Another gentle pull, "Oo la la, look at Ali's wife. So beautiful! Would you like wine, my dear?"

Directed by a bevy of manicured hands, I made my rounds and introductions. Relatives flown in from California, from Texas, from Iran, from New York, from India. I dined on a plate loaded half with ghormeh sabzi and half with curry. I danced with the ladies in pastel suits, flicking wrists and twisting hips. I even sat for a few minutes with my husband's father, on the balcony, trying not to push too hard in a friendly argument that raced from immigration, to Iran, to privilege, to gay rights, to my husband's exercise habits.

By the end of the night, even my wild daughter had worked herself into the crowd.

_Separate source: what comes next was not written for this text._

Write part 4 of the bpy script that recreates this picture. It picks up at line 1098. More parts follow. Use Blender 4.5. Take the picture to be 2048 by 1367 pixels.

Her party clothes hung damp from her dashes through the landscaping sprinklers. Small sticks and organic bits and pieces stuck her hair. She laughed with the ladies, eating the endless stream of treats pushed into her hands. She enchanted two younger girls who followed her around as though her adoring minions. Only after exhaustion caught up with her did she pull out her book and settle into a forgotten nook.

By the time pans of pie and baklava replaced the platters of meat and rice, and the music evolved from bouncy, upbeat Persian pop to even bouncier, louder, more upbeat Persian pop, I could mangle at least eight new names with ease and work my shoulders on the dance floor as though I'd been doing it since I was knee-high. Best yet, I learned I could confidently interject myself into any family cluster with the utterance of the one phrase sure to win me favor.

"Hello. I'm Ali's wife."

I figure it will only be a matter of time before I may simply introduce myself as Kelsye.